Too Tired To Choose

February 18, 2011      Admin

Here’s an interesting — but perhaps, DUH! — item from Neuromarketing about ‘choice fatigue‘.

People get tired of making choices … and this shows up in a variety of ways if they’re asked to keep on choosing. In one study, researchers found that items placed farther down voting ballots drew less votes (i.e., more abstentions). Other studies show that the ‘fatigued’ chooser will begin to opt for the status quo, or the simplest, most familiar response. Not a good thing for a marketer if you’re selling ‘new’ or trying to overcome inertia.

Some fundraising thoughts occur.

Your donor gets home after a long day of decision-making, and is confronted by a pile of mail, including your latest appeal. How many choices does she need to make before deciding to give you a contribution? Maybe this is why reply cards are so critical in mail packages … if well constructed, they allow the motivated donor to cut to the chase!

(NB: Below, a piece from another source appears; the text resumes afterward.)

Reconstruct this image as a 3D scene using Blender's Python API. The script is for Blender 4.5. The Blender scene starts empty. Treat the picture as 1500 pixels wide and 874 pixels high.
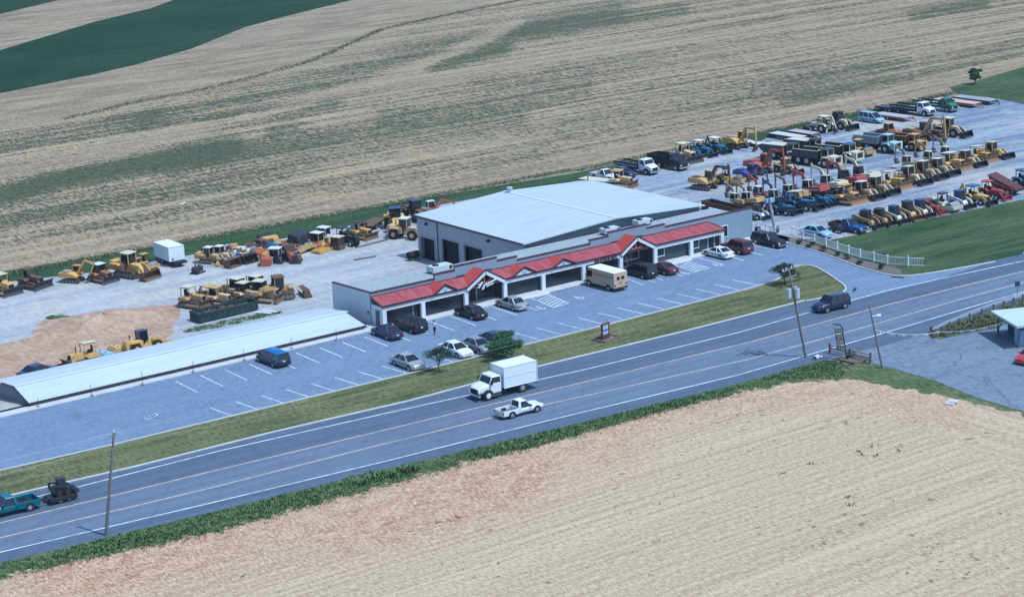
import bpy, bmesh, math, random
import numpy as np
from mathutils import Vector, Matrix, Euler

random.seed(7)
PI = math.pi
scene = bpy.context.scene
COL = scene.collection

# ------------------------------------------------------------------ camera
CAM = Vector((-131.01206772752934, -204.1761007668326, 66.74937269632017))
ROT = Euler((1.3111029339819684, 0.03938044936356271, -0.6486128897671658), 'XYZ')
FPX = 3151.502703422554           # focal length in pixels of the 1500 wide photograph
RM = ROT.to_matrix()
cam_d = bpy.data.cameras.new('camera'); cam = bpy.data.objects.new('camera', cam_d); COL.objects.link(cam)
cam.location = CAM; cam.rotation_euler = ROT
cam_d.sensor_width = 36; cam_d.lens = 36 * FPX / 1500; cam_d.clip_start = 1; cam_d.clip_end = 6000
scene.camera = cam

# ------------------------------------------------------------------ terrain: the yard lies lower than the road
YA, YB, LOW = 1.0, 22.0, -2.6
def g(y):
    if y <= YA: return 0.0
    if y >= YB: return LOW
    return LOW * (y - YA) / (YB - YA)
def at(px, py, z=0.0):
    d = RM @ Vector(((px - 750) / FPX, -(py - 437) / FPX, -1)); t = (z - CAM.z) / d.z
    return CAM + d * t
def T(px, py):
    z = 0.0
    for k in range(40):
        p = at(px, py, z); z = .5 * z + .5 * g(p.y)
    return Vector((p.x, p.y, g(p.y)))
def XY(pts): return [(T(*p).x, T(*p).y) for p in pts]

# ------------------------------------------------------------------ light, sky, colour
SUN = Vector((2.2, -4.93, 10.0)).normalized()
world = bpy.data.worlds.new('World'); scene.world = world; world.use_nodes = True
wn = world.node_tree.nodes; wl = world.node_tree.links
sky = wn.new('ShaderNodeTexSky'); sky.sky_type = 'NISHITA'; sky.sun_disc = False
sky.sun_elevation = math.asin(SUN.z); sky.sun_rotation = math.atan2(SUN.x, SUN.y)
sky.dust_density = 1.5
wl.new(sky.outputs[0], wn['Background'].inputs[0]); wn['Background'].inputs[1].default_value = 0.15
sd = bpy.data.lights.new('sun', 'SUN'); sd.energy = 3.6; sd.angle = math.radians(.53); sd.color = (1, .96, .9)
so = bpy.data.objects.new('sun', sd); COL.objects.link(so); so.rotation_euler = SUN.to_track_quat('Z', 'Y').to_euler()
vs = scene.view_settings
vs.view_transform = 'Standard'; vs.look = 'None'; vs.gamma = 1; vs.exposure = 0.03; vs.use_curve_mapping = False
vs.use_white_balance = True; vs.white_balance_temperature = 4950; vs.white_balance_tint = 4
scene.render.engine = 'CYCLES'
scene.cycles.max_bounces = 4; scene.cycles.diffuse_bounces = 2; scene.cycles.glossy_bounces = 2
scene.cycles.caustics_reflective = False; scene.cycles.caustics_refractive = False

# ------------------------------------------------------------------ materials
class NT:
    def __init__(s, name):
        s.m = bpy.data.materials.new(name); s.m.use_nodes = True
        s.n = s.m.node_tree.nodes; s.l = s.m.node_tree.links; s.b = s.n['Principled BSDF']
        s.tc = s.n.new('ShaderNodeTexCoord')
    def add(s, t, **kw):
        x = s.n.new(t)
        for k, v in kw.items(): setattr(x, k, v)
        return x
    def put(s, sock, v):
        if hasattr(v, 'bl_idname') or hasattr(v, 'is_linked'): s.l.new(v, sock)
        else: sock.default_value = v
    def coords(s, scale=(1, 1, 1), rot=(0, 0, 0), coord='Object'):
        mp = s.add('ShaderNodeMapping'); s.l.new(s.tc.outputs[coord], mp.inputs[0])
        mp.inputs['Scale'].default_value = scale; mp.inputs['Rotation'].default_value = rot
        return mp.outputs[0]
    def noise(s, sc, det=3, rough=.55, vec=None, dist=0):
        x = s.add('ShaderNodeTexNoise'); x.inputs['Scale'].default_value = sc; x.inputs['Detail'].default_value = det
        x.inputs['Roughness'].default_value = rough; x.inputs['Distortion'].default_value = dist
        s.l.new(vec or s.tc.outputs['Object'], x.inputs['Vector']); return x.outputs[0]
    def ramp(s, fac, lo, hi, a=0.0, b=1.0):
        x = s.add('ShaderNodeMapRange'); s.l.new(fac, x.inputs[0])
        for i, v in enumerate((lo, hi, a, b)): x.inputs[i + 1].default_value = v
        return x.outputs[0]
    def math(s, op, a, b=0.0):
        x = s.add('ShaderNodeMath', operation=op); s.put(x.inputs[0], a); s.put(x.inputs[1], b); return x.outputs[0]
    def mix(s, fac, a, b, mode='MIX'):
        x = s.add('ShaderNodeMix', data_type='RGBA', blend_type=mode, clamp_factor=True)
        s.put(x.inputs[0], fac)
        for sock, v in ((x.inputs[6], a), (x.inputs[7], b)):
            if isinstance(v, tuple): sock.default_value = (*v, 1)
            else: s.l.new(v, sock)
        return x.outputs[2]
    def attr(s, name): return s.add('ShaderNodeAttribute', attribute_name=name).outputs['Fac']
    def out(s, col, rough=.9, spec=.3, metal=0, bump=None, bstr=.4, bdist=.05, coat=0):
        s.put(s.b.inputs['Base Color'], (*col, 1) if isinstance(col, tuple) else col)
        s.put(s.b.inputs['Roughness'], rough); s.b.inputs['Specular IOR Level'].default_value = spec
        s.b.inputs['Metallic'].default_value = metal; s.b.inputs['Coat Weight'].default_value = coat
        if bump is not None:
            x = s.add('ShaderNodeBump'); x.inputs['Strength'].default_value = bstr; x.inputs['Distance'].default_value = bdist
            s.l.new(bump, x.inputs['Height']); s.l.new(x.outputs[0], s.b.inputs['Normal'])
        return s.m

def vary(c, k): return tuple(min(.95, max(0, v * k)) for v in c)
MC = {}
def paint(name, c, rough=.35, coat=.3, dirt=.25, spec=.5, sc=1.3, metal=0):
    if name in MC: return MC[name]
    t = NT(name); n = t.noise(sc, 4, .65)
    f = t.ramp(n, .42, .75, 0, dirt)
    dirtc = tuple(v * .35 + d * .55 for v, d in zip(c, (.16, .14, .11)))
    col = t.mix(f, c, dirtc)
    MC[name] = t.out(col, t.ramp(n, .35, .75, rough, min(.95, rough + .3)), spec, metal, coat=coat)
    return MC[name]
def flat(name, c, rough=.8, amt=.25, sc=2.0, spec=.3, metal=0, stretch=(1, 1, 1), bump=0):
    if name in MC: return MC[name]
    t = NT(name); v = t.coords(stretch); n = t.noise(sc, 5, .6, v); n2 = t.noise(sc * 9, 3, .6, v)
    f = t.math('ADD', t.math('MULTIPLY', n, .65), t.math('MULTIPLY', n2, .35))
    col = t.mix(t.ramp(f, .3, .7), vary(c, 1 - amt), vary(c, 1 + amt))
    MC[name] = t.out(col, rough, spec, metal, n2 if bump else None, bump or .1)
    return MC[name]
GLASS = NT('dark_glass').out((.012, .016, .02), .06, .6)
RUB = flat('tyre_rubber', (.025, .024, .023), .85, .4, 6)
RIM = flat('wheel_metal', (.45, .45, .46), .35, .15, 5, .5, .6)
DARK = flat('dark_underbody', (.02, .02, .022), .8, .3, 3)
STEEL = flat('worn_steel', (.20, .19, .18), .5, .35, 2, .5, .5)
RUST = flat('rusty_steel', (.16, .075, .04), .85, .4, 2)
TRACK = flat('track_steel', (.075, .06, .05), .8, .4, 4)
LAMPW = NT('headlamp_lens').out((.75, .76, .78), .12, .6)
LAMPR = NT('tail_lamp_lens').out((.35, .015, .015), .18, .6)
PLATE = NT('licence_plate').out((.7, .7, .68), .5)
CHROME = NT('bright_trim').out((.6, .61, .62), .22, .5, .9)
WOOD = flat('weathered_wood', (.17, .125, .09), .9, .3, 2, stretch=(3, 3, .3))
POLEW = flat('utility_pole_wood', (.185, .175, .165), .9, .3, 2, stretch=(4, 4, .3))
CONC = flat('pale_concrete', (.52, .50, .47), .9, .14, .6, bump=.1)
WHITE = flat('white_paint', (.78, .78, .77), .55, .05, .7)
SEAT = flat('black_vinyl', (.02, .02, .02), .6, .2, 3)

# ------------------------------------------------------------------ mesh builder
class MB:
    def __init__(s): s.v = []; s.f = []
    def quad(s, *p):
        i = len(s.v); s.v += [Vector(x) for x in p]; s.f.append(tuple(range(i, i + len(p)))); return s
    def hexa(s, p):      # p: 4 bottom then 4 top, both counter-clockwise from above
        i = len(s.v); s.v += [Vector(x) for x in p]
        s.f += [tuple(i + k for k in q) for q in ((3, 2, 1, 0), (4, 5, 6, 7), (0, 1, 5, 4), (1, 2, 6, 5), (2, 3, 7, 6), (3, 0, 4, 7))]
        return s
    def box(s, x0, x1, y0, y1, z0, z1, tx=0, ty=0):
        return s.hexa([(x0, y0, z0), (x1, y0, z0), (x1, y1, z0), (x0, y1, z0), (x0 + tx, y0 + ty, z1), (x1 - tx, y0 + ty, z1), (x1 - tx, y1 - ty, z1), (x0 + tx, y1 - ty, z1)])
    def prism(s, prof, y0, y1):      # profile in x,z (counter-clockwise seen from -y), pushed from y0 to y1
        n = len(prof); i = len(s.v)
        s.v += [Vector((x, y0, z)) for x, z in prof] + [Vector((x, y1, z)) for x, z in prof]
        s.f.append(tuple(range(i, i + n))); s.f.append(tuple(range(i + 2 * n - 1, i + n - 1, -1)))
        s.f += [(i + (k + 1) % n, i + k, i + n + k, i + n + (k + 1) % n) for k in range(n)]
        return s
    def beam(s, a, b, w, h=None, w2=None, h2=None):
        a, b = Vector(a), Vector(b); d = (b - a).normalized(); h = h or w; w2 = w2 or w; h2 = h2 or h
        up = Vector((0, 0, 1)) if abs(d.z) < .95 else Vector((1, 0, 0))
        sx = d.cross(up).normalized(); uz = sx.cross(d)
        r = lambda p, ww, hh: [p - sx * ww / 2 - uz * hh / 2, p + sx * ww / 2 - uz * hh / 2, p + sx * ww / 2 + uz * hh / 2, p - sx * ww / 2 + uz * hh / 2]
        i = len(s.v); s.v += r(a, w, h) + r(b, w2, h2)
        s.f += [tuple(i + k for k in q) for q in ((0, 1, 2, 3), (7, 6, 5, 4), (1, 0, 4, 5), (2, 1, 5, 6), (3, 2, 6, 7), (0, 3, 7, 4))]
        return s
    def cyl(s, a, b, r, r2=None, n=12):
        a, b = Vector(a), Vector(b); d = (b - a).normalized(); r2 = r if r2 is None else r2
        up = Vector((0, 0, 1)) if abs(d.z) < .95 else Vector((1, 0, 0))
        sx = d.cross(up).normalized(); uy = sx.cross(d); i = len(s.v)
        for p, rr in ((a, r), (b, r2)):
            s.v += [p + (sx * math.cos(2 * PI * k / n) + uy * math.sin(2 * PI * k / n)) * rr for k in range(n)]
        s.f += [(i + k, i + n + k, i + n + (k + 1) % n, i + (k + 1) % n) for k in range(n)]
        s.f.append(tuple(i + k for k in range(n))); s.f.append(tuple(i + n + k for k in range(n - 1, -1, -1)))
        return s
    def path(s, pts, w, h=None):
        for a, b in zip(pts, pts[1:]): s.beam(a, b, w, h)
        return s
    def loft(s, rings):
        i = len(s.v); n = len(rings[0])
        for r in rings: s.v += [Vector(p) for p in r]
        for a in range(len(rings) - 1):
            for k in range(n): s.f.append((i + a * n + k, i + a * n + (k + 1) % n, i + (a + 1) * n + (k + 1) % n, i + (a + 1) * n + k))
        s.f.append(tuple(i + k for k in range(n - 1, -1, -1))); s.f.append(tuple(i + (len(rings) - 1) * n + k for k in range(n)))
        return s
    def move(s, M):
        s.v = [M @ p for p in s.v]; return s
    def grime(s): return s
    def build(s, name, mat, parent=None, smooth=0, bevel=0):
        me = bpy.data.meshes.new(name); me.from_pydata([tuple(p) for p in s.v], [], s.f)
        bm = bmesh.new(); bm.from_mesh(me); bmesh.ops.recalc_face_normals(bm, faces=bm.faces[:]); bm.to_mesh(me); bm.free()
        if mat: me.materials.append(mat)
        o = bpy.data.objects.new(name, me); COL.objects.link(o)
        if parent is not None: o.parent = parent
        if smooth:
            for p in me.polygons: p.use_smooth = True
            me.set_sharp_from_angle(angle=math.radians(smooth))
        if bevel:
            b = o.modifiers.new('bevel', 'BEVEL'); b.width = bevel; b.segments = 2; b.limit_method = 'ANGLE'
        return o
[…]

Similarly, experience shows that placing response buttons throughout an email appeal, including at the beginning, will increase response … with many readers responding at the first opportunity.

Now, you might view this as more a matter of the donor merely avoiding reading something they think they already know, or don’t need to be persuaded of … as opposed to an issue of too many choices. But I tend to look at it as giving the prospect the opportunity to readily make the only choice that counts!

Going back to the reply card (or donation landing page), a more conventional example of too much choice is exactly that … too many giving options. Too many suggested amounts in the dollar string. Too many ‘classes’ of giving. Too many programmatic targeting options. Too many questions unrelated to the immediate ask.

Too many choices can be more than tiresome; they can be simply confusing. Either way, the donor freezes.

A balance must be struck between offering choices that provide convenience to the donor (e.g., give by check or credit card) and those that begin to paralyze decision-making (e.g., a plethora of targeting choices, each painstakingly explained).

A fundraising appeal, at bottom, requires the donor to make one choice — to do something rather than nothing. Reconsider anything in your response device that distracts your donor from making that most fundamental choice.